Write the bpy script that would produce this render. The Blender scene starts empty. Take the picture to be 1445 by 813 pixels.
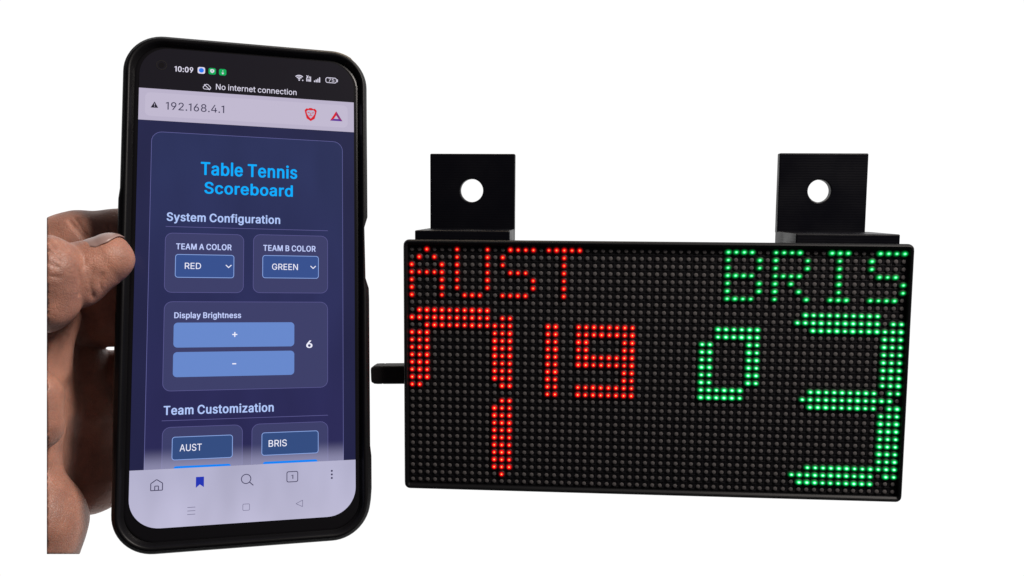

────────────────────────────────────────

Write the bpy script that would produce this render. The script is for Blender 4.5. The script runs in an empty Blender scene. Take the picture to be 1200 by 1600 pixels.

────────────────────────────────────────

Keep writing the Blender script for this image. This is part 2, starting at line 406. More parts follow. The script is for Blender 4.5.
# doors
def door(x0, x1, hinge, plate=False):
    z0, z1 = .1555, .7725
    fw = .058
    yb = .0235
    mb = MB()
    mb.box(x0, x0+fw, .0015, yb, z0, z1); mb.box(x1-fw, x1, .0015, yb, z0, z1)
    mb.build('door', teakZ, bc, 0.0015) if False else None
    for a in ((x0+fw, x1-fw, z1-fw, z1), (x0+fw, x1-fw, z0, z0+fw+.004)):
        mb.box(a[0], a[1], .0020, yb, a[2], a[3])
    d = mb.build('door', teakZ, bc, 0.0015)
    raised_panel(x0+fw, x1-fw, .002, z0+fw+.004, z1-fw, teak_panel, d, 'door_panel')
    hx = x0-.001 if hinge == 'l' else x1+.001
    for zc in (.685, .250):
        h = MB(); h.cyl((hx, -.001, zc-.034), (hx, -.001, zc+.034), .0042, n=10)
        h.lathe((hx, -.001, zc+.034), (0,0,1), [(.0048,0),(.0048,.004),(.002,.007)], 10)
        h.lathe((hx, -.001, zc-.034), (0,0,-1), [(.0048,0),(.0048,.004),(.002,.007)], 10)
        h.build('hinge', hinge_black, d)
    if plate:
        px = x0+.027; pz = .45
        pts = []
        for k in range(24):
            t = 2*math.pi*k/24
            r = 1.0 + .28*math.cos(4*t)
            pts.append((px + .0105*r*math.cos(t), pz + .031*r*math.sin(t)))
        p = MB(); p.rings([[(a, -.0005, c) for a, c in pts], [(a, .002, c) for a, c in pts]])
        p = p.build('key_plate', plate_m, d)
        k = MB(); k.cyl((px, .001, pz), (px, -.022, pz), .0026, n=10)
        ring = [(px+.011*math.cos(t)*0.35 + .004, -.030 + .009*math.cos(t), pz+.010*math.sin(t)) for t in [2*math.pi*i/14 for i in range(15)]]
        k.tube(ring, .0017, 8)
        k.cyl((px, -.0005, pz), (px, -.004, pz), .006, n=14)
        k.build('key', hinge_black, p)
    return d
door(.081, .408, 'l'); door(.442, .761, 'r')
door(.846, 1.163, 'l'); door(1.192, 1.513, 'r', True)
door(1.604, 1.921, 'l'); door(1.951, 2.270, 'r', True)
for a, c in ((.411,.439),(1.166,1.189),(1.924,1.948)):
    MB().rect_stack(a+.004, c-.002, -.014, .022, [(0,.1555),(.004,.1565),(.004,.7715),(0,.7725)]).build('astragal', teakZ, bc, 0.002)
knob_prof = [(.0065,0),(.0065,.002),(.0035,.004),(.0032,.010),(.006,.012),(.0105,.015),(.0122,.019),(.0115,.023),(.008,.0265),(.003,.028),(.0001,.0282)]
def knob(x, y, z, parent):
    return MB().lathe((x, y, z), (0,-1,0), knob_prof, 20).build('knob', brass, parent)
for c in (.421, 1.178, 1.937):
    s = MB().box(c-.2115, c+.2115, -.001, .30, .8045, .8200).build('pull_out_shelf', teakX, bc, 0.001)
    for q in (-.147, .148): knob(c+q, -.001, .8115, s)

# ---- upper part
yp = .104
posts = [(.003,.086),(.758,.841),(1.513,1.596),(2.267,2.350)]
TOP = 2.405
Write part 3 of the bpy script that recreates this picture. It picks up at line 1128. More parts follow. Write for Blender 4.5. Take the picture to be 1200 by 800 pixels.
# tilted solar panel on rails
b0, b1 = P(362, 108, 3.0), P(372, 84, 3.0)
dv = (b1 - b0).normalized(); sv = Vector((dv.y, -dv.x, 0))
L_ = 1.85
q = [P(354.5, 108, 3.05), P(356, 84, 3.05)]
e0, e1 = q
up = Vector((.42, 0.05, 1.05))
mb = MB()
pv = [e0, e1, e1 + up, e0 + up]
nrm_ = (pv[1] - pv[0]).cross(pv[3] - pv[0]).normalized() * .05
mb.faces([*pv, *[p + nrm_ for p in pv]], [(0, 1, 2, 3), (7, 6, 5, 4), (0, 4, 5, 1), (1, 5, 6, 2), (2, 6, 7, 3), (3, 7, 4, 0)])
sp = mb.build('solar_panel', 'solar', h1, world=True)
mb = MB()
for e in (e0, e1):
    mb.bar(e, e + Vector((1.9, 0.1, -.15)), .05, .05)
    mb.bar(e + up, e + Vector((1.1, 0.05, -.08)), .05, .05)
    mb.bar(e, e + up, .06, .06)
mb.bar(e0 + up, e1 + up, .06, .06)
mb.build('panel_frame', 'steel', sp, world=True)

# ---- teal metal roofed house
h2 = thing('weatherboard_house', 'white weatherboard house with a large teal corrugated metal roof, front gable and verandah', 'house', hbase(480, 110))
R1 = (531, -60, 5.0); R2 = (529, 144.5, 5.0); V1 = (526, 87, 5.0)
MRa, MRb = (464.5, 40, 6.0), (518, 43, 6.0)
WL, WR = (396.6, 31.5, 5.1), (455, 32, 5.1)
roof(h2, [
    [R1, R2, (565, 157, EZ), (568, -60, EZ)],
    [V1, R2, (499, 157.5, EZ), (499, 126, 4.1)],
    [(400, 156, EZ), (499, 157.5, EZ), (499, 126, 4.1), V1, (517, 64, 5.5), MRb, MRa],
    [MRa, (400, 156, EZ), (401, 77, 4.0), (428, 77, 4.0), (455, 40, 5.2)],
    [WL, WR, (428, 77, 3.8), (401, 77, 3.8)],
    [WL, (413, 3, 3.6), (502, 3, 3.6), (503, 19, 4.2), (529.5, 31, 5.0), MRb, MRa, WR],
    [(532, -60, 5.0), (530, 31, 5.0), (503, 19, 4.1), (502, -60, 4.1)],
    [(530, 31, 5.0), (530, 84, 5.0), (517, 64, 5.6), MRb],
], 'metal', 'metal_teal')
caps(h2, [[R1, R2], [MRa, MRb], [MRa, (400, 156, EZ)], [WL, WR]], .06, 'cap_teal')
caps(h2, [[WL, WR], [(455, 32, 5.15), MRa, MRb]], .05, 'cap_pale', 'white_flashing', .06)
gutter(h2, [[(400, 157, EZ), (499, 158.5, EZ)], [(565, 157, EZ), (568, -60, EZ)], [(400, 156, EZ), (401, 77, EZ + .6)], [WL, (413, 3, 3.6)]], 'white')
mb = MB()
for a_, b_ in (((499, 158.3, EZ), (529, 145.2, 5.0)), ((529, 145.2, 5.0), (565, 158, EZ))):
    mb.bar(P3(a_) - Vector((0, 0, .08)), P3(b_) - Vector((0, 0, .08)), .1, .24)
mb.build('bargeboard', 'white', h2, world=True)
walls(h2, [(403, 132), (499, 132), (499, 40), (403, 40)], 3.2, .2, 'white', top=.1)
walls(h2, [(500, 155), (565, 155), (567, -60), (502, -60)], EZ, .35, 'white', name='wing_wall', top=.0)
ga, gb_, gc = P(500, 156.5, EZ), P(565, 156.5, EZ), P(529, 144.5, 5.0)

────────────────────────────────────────

• [What you need to do] Gather all lines from the records above in which "part" appears.

• [Solution to this task]
Keep writing the Blender script for this image. This is part 2, starting at line 406. More parts follow. The script is for Blender 4.5.
# ---- upper part
Write part 3 of the bpy script that recreates this picture. It picks up at line 1128. More parts follow. Write for Blender 4.5. Take the picture to be 1200 by 800 pixels.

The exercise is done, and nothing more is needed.